Con il bombardamento del maggio 1684 ad opera della flotta di Re Luigi XIV, dell’antica chiesa non rimase che un mucchio di macerie. I Pallavicino fecero ricostruire la chiesa, del progetto fu incaricato l’architetto Antonio Ricca. I lavori terminarono intorno al 1692.

Nella ricostruzione si decise di invertire il senso della chiesa e così, quello che era l'abside diventò l'ingresso. Se si percorrono i vicoli alla destra e alla sinistra della chiesa, sul fondo si possono ancora notare gli antichi archi e pilastri medievali da dove si entrava in chiesa anticamente.

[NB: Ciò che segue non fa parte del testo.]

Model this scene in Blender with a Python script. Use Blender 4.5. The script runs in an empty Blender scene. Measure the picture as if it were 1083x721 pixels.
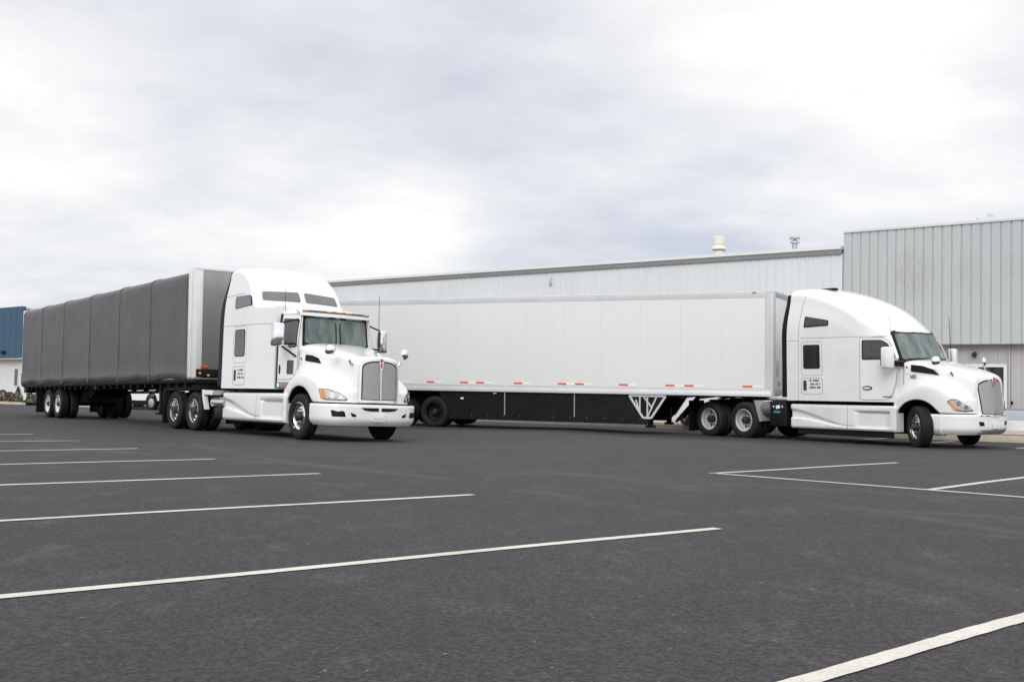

L’interno è decorato ad affresco con episodi della vita del santo titolare come “La gloria di San Pancrazio”, dipinta da Jacopo Antonio Boni nella prima metà del XVIII secolo. Sull’altare è posta la statua di San Pancrazio realizzata da Filippo Parodi.

Fra le opere di rilievo non si può non ricordare il trittico realizzato nelle Fiandre da Adriaen Ysenbrant, un pittore documentato a Bruges nella prima metà del Cinquecento, collocato probabilmente in chiesa tra il 1516 e il 1518, o addirittura arrivato alla fine del XVII secolo. Si compone di tre pannelli: quello centrale è dominato da un Cristo redentore che poggia un piede sul globo, in continuità con gli altri componenti della Trinità; ai suoi lati, i Santi Giovanni Evangelista e Pancrazio. Nel pannello sinistro prende posto San Pietro con le chiavi canoniche, in quello destro San Paolo con la spada. Ad ante chiuse, i due monocromi mostrano San Pancrazio con il suo persecutore Diocleziano e papa Cornelio. La lettura si snoda da sinistra verso destra, attraverso gli episodi più significativi della vita di San Pancrazio, decapitato appena quattordicenne. L’artista illustra con un diluvio di dettagli la partenza del giovane nobile dalla Frigia alla volta di Roma: si riconoscono il Colosseo, il Pantheon e celebri sculture antiche bizzarramente collocati tra mulini a vento e palazzi nordici. Pancrazio viene battezzato alla presenza di papa Cornelio e infine decapitato davanti all’imperatore Diocleziano. La scena pittorica prende spunto dalla Leggenda Aurea di Jacopo da Varagine, libro che si può osservare tra le mani di San Pietro nella portella laterale. Il trittico era posto probabilmente sull'altare maggiore della chiesa e vi rimase finché la chiesa fu ricostruita a seguito della distruzione provocata dalle bombe del Re Sole.